===== Task data

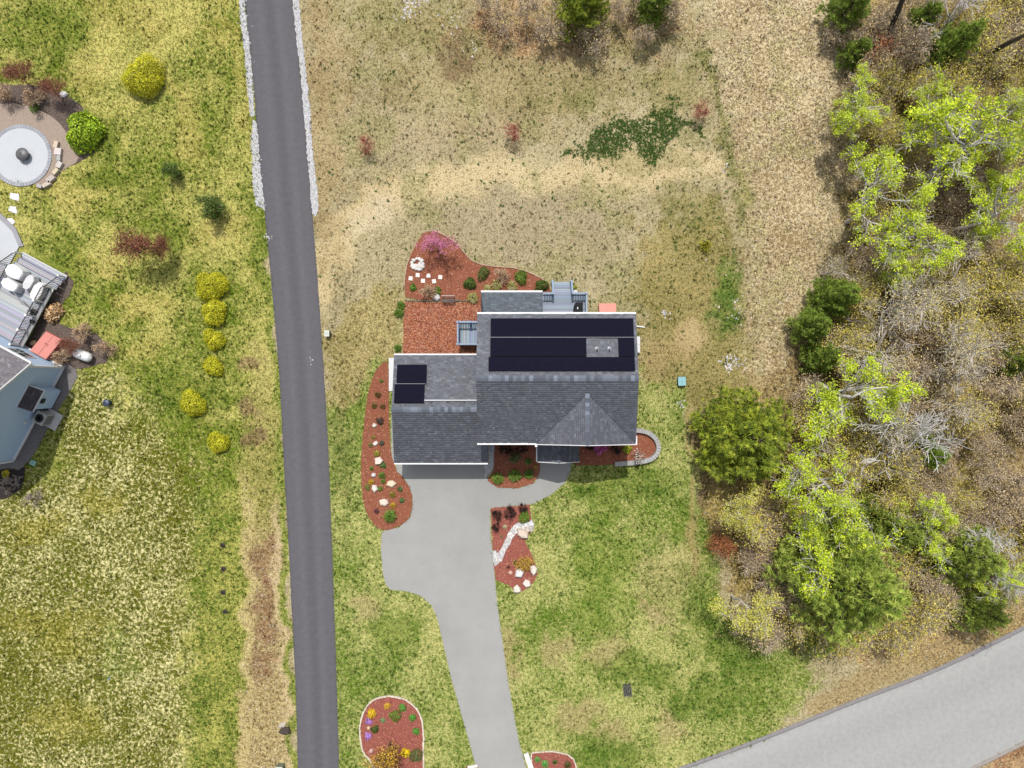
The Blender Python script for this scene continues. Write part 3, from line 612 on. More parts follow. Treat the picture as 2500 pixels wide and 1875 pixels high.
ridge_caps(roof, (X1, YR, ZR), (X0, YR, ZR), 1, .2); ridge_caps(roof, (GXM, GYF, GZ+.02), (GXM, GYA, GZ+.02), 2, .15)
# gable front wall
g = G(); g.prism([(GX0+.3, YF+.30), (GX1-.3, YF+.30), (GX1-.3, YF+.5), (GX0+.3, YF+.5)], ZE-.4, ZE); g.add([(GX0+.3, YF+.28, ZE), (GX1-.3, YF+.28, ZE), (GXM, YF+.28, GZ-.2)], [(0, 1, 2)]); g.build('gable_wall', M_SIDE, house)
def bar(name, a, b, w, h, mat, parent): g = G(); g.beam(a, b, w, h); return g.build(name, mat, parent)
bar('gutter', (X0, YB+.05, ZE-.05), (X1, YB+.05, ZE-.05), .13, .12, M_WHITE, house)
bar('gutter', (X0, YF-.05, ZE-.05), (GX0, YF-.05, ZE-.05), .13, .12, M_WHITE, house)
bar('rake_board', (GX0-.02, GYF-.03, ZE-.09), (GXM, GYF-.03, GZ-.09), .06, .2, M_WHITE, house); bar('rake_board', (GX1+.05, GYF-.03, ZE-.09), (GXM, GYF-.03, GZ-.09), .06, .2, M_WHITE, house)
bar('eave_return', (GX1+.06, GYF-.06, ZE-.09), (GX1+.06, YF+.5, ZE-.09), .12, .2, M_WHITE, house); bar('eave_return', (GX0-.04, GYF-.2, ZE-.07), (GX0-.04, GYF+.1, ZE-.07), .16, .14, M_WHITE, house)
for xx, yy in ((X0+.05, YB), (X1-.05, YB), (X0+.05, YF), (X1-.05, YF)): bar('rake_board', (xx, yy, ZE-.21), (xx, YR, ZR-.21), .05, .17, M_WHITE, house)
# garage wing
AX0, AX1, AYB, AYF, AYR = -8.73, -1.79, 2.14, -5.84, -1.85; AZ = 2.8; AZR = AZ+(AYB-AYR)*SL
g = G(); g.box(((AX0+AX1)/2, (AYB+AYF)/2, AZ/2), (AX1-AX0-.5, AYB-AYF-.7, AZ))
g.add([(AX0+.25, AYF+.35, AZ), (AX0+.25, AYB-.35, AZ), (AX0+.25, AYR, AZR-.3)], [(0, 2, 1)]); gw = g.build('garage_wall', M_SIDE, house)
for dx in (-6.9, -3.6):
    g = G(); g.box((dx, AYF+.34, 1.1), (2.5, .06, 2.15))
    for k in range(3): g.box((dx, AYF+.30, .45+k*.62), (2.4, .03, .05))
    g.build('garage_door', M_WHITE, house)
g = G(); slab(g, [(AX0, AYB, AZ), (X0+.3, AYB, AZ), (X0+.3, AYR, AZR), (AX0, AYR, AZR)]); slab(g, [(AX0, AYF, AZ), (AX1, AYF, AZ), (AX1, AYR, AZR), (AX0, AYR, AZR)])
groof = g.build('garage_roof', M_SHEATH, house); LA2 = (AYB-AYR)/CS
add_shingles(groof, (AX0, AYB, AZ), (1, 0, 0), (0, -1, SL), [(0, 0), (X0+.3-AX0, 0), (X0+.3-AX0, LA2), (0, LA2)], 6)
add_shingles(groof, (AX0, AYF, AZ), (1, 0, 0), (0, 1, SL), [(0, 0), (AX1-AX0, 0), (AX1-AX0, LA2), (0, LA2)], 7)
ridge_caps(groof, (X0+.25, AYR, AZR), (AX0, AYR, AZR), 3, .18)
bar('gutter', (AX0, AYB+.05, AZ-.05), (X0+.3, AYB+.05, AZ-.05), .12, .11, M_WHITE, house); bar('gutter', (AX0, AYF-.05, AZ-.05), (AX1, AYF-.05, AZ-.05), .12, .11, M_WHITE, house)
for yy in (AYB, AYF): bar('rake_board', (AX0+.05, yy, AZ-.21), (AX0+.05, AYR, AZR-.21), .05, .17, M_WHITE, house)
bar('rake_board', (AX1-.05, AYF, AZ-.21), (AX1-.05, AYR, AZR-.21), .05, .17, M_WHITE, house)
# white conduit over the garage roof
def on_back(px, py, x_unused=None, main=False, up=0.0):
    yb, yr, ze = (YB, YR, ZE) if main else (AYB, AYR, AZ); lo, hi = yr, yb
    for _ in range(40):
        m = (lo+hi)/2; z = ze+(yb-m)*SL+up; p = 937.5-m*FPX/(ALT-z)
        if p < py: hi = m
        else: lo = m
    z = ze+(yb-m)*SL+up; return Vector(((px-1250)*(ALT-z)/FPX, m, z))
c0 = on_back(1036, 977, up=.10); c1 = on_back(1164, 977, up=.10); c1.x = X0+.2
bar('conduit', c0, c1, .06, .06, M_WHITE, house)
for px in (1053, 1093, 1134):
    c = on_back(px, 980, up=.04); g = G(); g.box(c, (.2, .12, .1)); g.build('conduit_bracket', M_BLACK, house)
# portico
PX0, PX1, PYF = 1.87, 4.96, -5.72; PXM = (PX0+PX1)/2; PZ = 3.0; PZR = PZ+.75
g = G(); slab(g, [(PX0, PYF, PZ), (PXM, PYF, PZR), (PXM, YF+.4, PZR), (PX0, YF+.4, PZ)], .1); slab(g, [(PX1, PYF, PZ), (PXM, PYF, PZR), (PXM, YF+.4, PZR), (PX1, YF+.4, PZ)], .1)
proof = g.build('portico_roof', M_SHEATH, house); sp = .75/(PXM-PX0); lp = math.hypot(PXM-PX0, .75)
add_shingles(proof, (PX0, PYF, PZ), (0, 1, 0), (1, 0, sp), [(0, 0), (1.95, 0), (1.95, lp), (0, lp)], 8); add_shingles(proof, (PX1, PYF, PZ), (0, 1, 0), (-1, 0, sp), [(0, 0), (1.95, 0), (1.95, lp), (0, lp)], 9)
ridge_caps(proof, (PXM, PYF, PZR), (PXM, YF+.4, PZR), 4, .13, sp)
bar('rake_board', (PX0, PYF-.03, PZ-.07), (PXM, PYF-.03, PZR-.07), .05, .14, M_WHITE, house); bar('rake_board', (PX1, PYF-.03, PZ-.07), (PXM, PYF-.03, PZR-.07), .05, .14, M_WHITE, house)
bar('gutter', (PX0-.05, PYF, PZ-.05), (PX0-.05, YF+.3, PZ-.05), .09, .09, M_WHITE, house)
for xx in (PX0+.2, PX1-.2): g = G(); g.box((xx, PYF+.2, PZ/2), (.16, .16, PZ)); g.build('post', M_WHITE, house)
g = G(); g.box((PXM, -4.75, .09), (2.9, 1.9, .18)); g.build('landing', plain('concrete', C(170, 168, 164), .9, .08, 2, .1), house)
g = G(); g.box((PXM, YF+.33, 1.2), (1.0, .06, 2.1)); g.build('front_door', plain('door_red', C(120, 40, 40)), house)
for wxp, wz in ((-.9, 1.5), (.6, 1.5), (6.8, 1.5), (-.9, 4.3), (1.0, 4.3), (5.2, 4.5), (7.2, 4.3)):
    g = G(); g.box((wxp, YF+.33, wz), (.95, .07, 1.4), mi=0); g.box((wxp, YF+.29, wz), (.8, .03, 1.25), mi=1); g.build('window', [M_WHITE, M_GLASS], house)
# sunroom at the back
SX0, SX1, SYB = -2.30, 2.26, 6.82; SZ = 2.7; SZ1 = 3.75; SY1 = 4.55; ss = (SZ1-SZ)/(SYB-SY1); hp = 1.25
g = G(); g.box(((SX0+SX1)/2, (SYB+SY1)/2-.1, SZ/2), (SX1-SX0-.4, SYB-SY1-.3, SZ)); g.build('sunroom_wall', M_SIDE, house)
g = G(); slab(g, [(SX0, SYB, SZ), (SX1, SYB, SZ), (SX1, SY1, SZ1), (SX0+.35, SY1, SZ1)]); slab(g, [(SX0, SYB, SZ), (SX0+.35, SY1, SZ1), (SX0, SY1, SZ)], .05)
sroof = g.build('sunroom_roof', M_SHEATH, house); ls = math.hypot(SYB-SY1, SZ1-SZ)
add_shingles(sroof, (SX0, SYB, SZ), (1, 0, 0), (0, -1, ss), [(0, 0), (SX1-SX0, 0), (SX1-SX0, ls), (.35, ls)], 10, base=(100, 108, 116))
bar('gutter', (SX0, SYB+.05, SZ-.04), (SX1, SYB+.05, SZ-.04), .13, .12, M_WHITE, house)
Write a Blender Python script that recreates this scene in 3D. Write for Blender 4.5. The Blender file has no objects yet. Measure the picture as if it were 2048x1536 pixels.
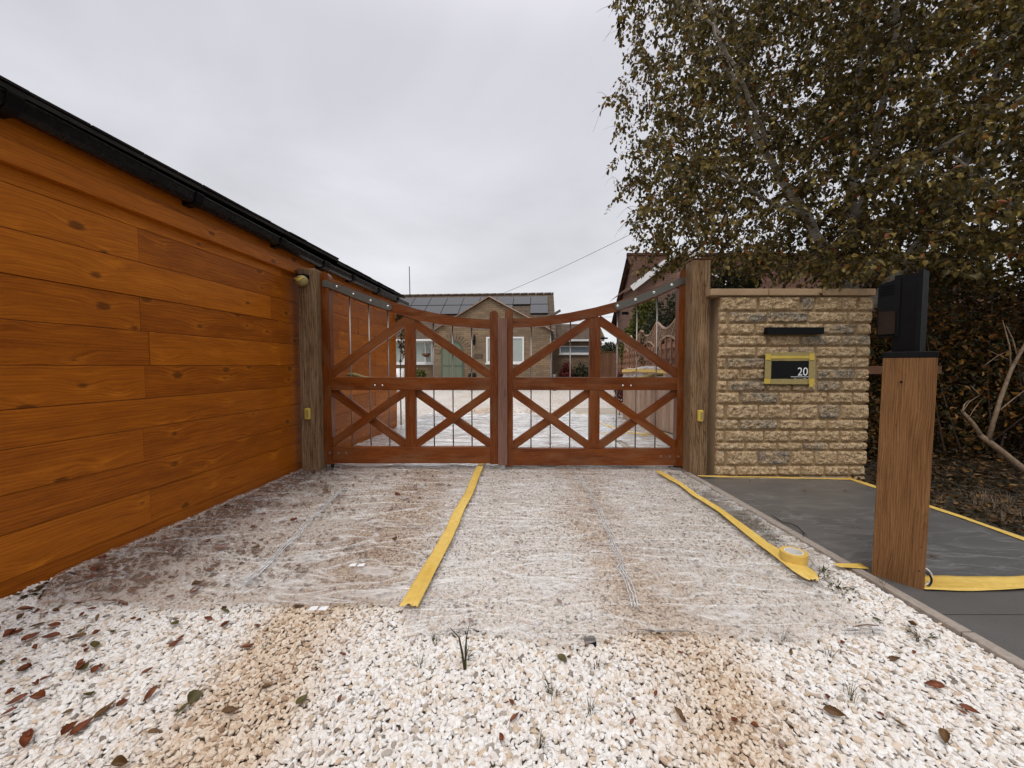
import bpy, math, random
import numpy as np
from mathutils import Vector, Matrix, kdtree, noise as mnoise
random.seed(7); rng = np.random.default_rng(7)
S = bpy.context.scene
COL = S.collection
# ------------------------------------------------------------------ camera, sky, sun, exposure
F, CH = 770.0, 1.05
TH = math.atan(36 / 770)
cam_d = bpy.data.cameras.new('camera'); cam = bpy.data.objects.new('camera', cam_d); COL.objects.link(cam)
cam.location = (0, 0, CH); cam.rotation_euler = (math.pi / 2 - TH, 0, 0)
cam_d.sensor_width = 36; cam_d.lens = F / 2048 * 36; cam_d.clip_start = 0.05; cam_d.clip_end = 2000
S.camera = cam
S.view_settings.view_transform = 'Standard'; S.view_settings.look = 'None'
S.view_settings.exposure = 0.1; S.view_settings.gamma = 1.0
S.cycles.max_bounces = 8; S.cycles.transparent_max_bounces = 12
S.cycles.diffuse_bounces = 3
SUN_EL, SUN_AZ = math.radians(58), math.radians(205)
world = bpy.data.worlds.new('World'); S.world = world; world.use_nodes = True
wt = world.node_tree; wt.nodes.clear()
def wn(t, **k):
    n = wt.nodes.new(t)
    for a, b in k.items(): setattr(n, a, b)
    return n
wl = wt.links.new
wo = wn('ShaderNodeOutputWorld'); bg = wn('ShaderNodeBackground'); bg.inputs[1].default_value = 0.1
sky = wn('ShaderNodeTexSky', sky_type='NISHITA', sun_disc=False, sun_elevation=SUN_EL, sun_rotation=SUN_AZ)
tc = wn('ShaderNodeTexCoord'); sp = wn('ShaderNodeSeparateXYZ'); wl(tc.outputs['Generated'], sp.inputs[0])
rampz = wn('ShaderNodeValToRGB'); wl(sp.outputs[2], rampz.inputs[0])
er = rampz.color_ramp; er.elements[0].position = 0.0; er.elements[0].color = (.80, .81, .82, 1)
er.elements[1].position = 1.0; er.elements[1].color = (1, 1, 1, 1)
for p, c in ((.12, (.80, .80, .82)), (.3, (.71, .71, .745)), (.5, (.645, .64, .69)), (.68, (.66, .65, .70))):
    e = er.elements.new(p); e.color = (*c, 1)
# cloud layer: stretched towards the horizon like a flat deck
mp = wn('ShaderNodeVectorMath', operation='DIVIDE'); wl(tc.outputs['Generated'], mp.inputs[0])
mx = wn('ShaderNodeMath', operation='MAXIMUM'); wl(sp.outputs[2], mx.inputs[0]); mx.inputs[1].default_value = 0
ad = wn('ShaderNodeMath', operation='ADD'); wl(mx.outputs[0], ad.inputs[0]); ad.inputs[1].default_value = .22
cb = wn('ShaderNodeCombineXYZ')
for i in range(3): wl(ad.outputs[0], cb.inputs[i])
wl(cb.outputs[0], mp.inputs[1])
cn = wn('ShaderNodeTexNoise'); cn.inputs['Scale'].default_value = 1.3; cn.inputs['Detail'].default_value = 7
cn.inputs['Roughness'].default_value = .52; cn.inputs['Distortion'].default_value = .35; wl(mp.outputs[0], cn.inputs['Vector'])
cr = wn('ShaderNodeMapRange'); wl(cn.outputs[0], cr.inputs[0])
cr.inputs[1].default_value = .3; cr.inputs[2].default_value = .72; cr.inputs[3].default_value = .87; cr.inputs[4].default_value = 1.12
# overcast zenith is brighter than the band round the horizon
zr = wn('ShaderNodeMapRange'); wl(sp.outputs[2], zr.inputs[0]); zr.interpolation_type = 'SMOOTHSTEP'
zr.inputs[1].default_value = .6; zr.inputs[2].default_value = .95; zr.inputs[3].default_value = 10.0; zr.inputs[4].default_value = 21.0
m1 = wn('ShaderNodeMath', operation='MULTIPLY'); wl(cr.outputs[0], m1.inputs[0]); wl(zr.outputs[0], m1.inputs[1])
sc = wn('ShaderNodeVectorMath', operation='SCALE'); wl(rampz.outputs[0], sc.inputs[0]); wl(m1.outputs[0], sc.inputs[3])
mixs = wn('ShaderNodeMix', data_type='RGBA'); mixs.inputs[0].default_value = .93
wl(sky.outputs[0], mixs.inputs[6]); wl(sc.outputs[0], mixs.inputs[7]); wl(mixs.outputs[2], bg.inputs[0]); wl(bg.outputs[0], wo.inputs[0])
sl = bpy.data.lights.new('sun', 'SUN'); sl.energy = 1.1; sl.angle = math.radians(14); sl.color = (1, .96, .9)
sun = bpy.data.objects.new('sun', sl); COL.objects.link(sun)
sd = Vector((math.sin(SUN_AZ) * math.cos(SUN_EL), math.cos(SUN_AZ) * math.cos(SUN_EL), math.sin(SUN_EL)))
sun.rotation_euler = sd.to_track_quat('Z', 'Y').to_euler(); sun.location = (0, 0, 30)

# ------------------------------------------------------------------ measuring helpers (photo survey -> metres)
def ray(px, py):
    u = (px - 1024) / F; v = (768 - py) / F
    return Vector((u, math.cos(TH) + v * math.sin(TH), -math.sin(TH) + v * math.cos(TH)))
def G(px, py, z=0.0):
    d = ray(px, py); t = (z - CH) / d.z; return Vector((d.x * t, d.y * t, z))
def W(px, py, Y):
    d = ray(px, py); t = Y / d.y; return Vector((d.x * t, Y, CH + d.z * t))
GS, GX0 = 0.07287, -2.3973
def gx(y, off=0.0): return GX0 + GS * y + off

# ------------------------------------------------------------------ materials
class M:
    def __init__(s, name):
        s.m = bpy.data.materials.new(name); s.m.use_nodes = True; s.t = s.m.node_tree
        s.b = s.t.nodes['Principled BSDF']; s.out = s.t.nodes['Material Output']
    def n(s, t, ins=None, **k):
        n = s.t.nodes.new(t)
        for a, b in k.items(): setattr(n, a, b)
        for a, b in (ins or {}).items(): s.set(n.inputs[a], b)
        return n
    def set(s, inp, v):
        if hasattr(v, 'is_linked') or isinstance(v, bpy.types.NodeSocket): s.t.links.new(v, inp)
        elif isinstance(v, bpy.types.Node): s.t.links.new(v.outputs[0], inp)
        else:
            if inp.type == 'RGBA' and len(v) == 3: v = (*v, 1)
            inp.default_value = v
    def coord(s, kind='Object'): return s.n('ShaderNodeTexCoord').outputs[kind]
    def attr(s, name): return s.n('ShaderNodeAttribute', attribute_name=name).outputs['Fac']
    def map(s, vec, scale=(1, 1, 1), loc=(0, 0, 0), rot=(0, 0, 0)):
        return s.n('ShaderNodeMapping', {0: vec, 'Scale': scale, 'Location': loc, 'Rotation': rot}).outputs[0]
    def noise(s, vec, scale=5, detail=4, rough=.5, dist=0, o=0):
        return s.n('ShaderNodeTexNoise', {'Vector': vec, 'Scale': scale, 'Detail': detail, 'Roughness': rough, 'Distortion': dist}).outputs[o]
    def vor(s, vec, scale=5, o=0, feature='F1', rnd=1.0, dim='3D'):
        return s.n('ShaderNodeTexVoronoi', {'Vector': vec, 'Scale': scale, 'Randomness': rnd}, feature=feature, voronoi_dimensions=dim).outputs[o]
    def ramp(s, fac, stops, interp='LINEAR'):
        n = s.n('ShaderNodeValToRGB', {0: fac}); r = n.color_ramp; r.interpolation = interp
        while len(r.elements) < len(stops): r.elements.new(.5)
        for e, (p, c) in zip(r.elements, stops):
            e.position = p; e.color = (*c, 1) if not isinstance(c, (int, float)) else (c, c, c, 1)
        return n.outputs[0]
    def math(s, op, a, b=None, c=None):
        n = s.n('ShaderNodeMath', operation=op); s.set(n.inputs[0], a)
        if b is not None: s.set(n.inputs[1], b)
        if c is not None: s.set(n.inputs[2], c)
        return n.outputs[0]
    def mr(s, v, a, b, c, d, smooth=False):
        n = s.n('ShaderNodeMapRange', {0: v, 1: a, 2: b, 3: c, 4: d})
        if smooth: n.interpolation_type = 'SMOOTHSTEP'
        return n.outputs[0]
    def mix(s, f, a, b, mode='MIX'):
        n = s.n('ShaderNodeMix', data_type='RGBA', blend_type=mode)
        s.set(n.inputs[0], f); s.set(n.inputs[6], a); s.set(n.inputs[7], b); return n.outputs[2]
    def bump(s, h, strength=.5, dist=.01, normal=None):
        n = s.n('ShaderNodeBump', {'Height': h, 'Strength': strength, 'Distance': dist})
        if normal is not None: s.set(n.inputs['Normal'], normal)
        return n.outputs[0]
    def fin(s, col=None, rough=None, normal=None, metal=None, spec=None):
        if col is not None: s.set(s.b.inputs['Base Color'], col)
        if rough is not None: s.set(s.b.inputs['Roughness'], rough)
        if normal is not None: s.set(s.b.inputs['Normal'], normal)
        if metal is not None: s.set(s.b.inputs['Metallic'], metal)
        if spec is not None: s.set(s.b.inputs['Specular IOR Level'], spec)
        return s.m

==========

**Instruction**
Copy every line that includes the string "Python" from the material above.

**Output below**
The Blender Python script for this scene continues. Write part 3, from line 612 on. More parts follow. Treat the picture as 2500 pixels wide and 1875 pixels high.
Write a Blender Python script that recreates this scene in 3D. Write for Blender 4.5. The Blender file has no objects yet. Measure the picture as if it were 2048x1536 pixels.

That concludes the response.